GOAL - Copy out every line of the data exactly.

DATA PROVIDED -

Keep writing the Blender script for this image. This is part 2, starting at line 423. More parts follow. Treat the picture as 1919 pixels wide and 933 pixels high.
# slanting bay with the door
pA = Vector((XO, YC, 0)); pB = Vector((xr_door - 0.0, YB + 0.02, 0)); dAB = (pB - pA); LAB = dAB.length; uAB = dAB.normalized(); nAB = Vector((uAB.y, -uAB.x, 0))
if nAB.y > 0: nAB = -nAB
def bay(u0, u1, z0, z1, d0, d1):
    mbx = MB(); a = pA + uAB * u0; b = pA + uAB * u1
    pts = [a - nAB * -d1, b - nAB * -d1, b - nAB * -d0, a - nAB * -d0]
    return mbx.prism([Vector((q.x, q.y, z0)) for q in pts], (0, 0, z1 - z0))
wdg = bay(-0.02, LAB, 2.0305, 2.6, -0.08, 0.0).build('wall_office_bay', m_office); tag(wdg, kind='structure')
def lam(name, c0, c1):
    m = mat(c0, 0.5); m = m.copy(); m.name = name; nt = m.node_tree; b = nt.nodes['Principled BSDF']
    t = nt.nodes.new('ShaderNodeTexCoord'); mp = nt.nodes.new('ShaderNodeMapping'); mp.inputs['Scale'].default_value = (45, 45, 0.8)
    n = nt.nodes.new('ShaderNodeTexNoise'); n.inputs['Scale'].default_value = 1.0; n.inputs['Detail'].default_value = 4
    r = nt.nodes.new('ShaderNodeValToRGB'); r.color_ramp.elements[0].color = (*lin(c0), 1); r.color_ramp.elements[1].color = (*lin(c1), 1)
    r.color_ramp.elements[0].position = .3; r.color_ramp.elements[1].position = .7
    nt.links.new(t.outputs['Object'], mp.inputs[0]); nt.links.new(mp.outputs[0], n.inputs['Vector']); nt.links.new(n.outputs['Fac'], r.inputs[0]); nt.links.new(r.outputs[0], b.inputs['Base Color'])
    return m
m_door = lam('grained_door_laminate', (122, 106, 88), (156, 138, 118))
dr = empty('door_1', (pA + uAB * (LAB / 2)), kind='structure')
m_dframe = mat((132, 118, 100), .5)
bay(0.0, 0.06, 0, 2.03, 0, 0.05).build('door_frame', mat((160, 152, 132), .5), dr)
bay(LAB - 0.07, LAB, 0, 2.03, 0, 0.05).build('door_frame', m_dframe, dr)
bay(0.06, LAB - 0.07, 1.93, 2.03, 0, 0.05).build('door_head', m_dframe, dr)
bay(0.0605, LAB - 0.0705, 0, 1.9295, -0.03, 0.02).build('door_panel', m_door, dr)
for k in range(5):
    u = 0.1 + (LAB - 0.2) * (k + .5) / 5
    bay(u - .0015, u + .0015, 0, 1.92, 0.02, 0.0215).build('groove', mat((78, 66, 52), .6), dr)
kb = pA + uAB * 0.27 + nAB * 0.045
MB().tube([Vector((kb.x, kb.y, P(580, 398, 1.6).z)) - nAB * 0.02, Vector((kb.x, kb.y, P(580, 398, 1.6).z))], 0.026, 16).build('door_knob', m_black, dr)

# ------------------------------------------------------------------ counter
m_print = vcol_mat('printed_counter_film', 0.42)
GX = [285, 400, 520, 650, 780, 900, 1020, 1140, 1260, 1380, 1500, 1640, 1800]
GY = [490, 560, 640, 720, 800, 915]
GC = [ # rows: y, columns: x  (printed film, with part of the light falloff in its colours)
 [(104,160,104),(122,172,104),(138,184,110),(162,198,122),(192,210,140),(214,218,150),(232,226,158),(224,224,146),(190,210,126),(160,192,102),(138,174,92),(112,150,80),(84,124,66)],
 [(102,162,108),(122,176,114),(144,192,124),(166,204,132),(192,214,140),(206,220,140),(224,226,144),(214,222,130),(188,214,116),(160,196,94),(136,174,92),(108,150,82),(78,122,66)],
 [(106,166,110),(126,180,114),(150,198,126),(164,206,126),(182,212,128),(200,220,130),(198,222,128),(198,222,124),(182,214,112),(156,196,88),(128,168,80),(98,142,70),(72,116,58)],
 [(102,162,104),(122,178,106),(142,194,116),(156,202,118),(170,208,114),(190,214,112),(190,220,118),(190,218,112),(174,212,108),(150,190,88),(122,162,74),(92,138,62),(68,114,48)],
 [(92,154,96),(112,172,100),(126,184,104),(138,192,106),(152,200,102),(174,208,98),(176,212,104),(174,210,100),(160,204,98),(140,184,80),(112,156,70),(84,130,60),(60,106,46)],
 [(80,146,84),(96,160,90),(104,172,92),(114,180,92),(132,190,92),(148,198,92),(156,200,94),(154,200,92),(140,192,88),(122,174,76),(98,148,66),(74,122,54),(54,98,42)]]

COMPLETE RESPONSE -
Keep writing the Blender script for this image. This is part 2, starting at line 423. More parts follow. Treat the picture as 1919 pixels wide and 933 pixels high.
# slanting bay with the door
pA = Vector((XO, YC, 0)); pB = Vector((xr_door - 0.0, YB + 0.02, 0)); dAB = (pB - pA); LAB = dAB.length; uAB = dAB.normalized(); nAB = Vector((uAB.y, -uAB.x, 0))
if nAB.y > 0: nAB = -nAB
def bay(u0, u1, z0, z1, d0, d1):
    mbx = MB(); a = pA + uAB * u0; b = pA + uAB * u1
    pts = [a - nAB * -d1, b - nAB * -d1, b - nAB * -d0, a - nAB * -d0]
    return mbx.prism([Vector((q.x, q.y, z0)) for q in pts], (0, 0, z1 - z0))
wdg = bay(-0.02, LAB, 2.0305, 2.6, -0.08, 0.0).build('wall_office_bay', m_office); tag(wdg, kind='structure')
def lam(name, c0, c1):
    m = mat(c0, 0.5); m = m.copy(); m.name = name; nt = m.node_tree; b = nt.nodes['Principled BSDF']
    t = nt.nodes.new('ShaderNodeTexCoord'); mp = nt.nodes.new('ShaderNodeMapping'); mp.inputs['Scale'].default_value = (45, 45, 0.8)
    n = nt.nodes.new('ShaderNodeTexNoise'); n.inputs['Scale'].default_value = 1.0; n.inputs['Detail'].default_value = 4
    r = nt.nodes.new('ShaderNodeValToRGB'); r.color_ramp.elements[0].color = (*lin(c0), 1); r.color_ramp.elements[1].color = (*lin(c1), 1)
    r.color_ramp.elements[0].position = .3; r.color_ramp.elements[1].position = .7
    nt.links.new(t.outputs['Object'], mp.inputs[0]); nt.links.new(mp.outputs[0], n.inputs['Vector']); nt.links.new(n.outputs['Fac'], r.inputs[0]); nt.links.new(r.outputs[0], b.inputs['Base Color'])
    return m
m_door = lam('grained_door_laminate', (122, 106, 88), (156, 138, 118))
dr = empty('door_1', (pA + uAB * (LAB / 2)), kind='structure')
m_dframe = mat((132, 118, 100), .5)
bay(0.0, 0.06, 0, 2.03, 0, 0.05).build('door_frame', mat((160, 152, 132), .5), dr)
bay(LAB - 0.07, LAB, 0, 2.03, 0, 0.05).build('door_frame', m_dframe, dr)
bay(0.06, LAB - 0.07, 1.93, 2.03, 0, 0.05).build('door_head', m_dframe, dr)
bay(0.0605, LAB - 0.0705, 0, 1.9295, -0.03, 0.02).build('door_panel', m_door, dr)
for k in range(5):
    u = 0.1 + (LAB - 0.2) * (k + .5) / 5
    bay(u - .0015, u + .0015, 0, 1.92, 0.02, 0.0215).build('groove', mat((78, 66, 52), .6), dr)
kb = pA + uAB * 0.27 + nAB * 0.045
MB().tube([Vector((kb.x, kb.y, P(580, 398, 1.6).z)) - nAB * 0.02, Vector((kb.x, kb.y, P(580, 398, 1.6).z))], 0.026, 16).build('door_knob', m_black, dr)

# ------------------------------------------------------------------ counter
m_print = vcol_mat('printed_counter_film', 0.42)
GX = [285, 400, 520, 650, 780, 900, 1020, 1140, 1260, 1380, 1500, 1640, 1800]
GY = [490, 560, 640, 720, 800, 915]
GC = [ # rows: y, columns: x  (printed film, with part of the light falloff in its colours)
 [(104,160,104),(122,172,104),(138,184,110),(162,198,122),(192,210,140),(214,218,150),(232,226,158),(224,224,146),(190,210,126),(160,192,102),(138,174,92),(112,150,80),(84,124,66)],
 [(102,162,108),(122,176,114),(144,192,124),(166,204,132),(192,214,140),(206,220,140),(224,226,144),(214,222,130),(188,214,116),(160,196,94),(136,174,92),(108,150,82),(78,122,66)],
 [(106,166,110),(126,180,114),(150,198,126),(164,206,126),(182,212,128),(200,220,130),(198,222,128),(198,222,124),(182,214,112),(156,196,88),(128,168,80),(98,142,70),(72,116,58)],
 [(102,162,104),(122,178,106),(142,194,116),(156,202,118),(170,208,114),(190,214,112),(190,220,118),(190,218,112),(174,212,108),(150,190,88),(122,162,74),(92,138,62),(68,114,48)],
 [(92,154,96),(112,172,100),(126,184,104),(138,192,106),(152,200,102),(174,208,98),(176,212,104),(174,210,100),(160,204,98),(140,184,80),(112,156,70),(84,130,60),(60,106,46)],
 [(80,146,84),(96,160,90),(104,172,92),(114,180,92),(132,190,92),(148,198,92),(156,200,94),(154,200,92),(140,192,88),(122,174,76),(98,148,66),(74,122,54),(54,98,42)]]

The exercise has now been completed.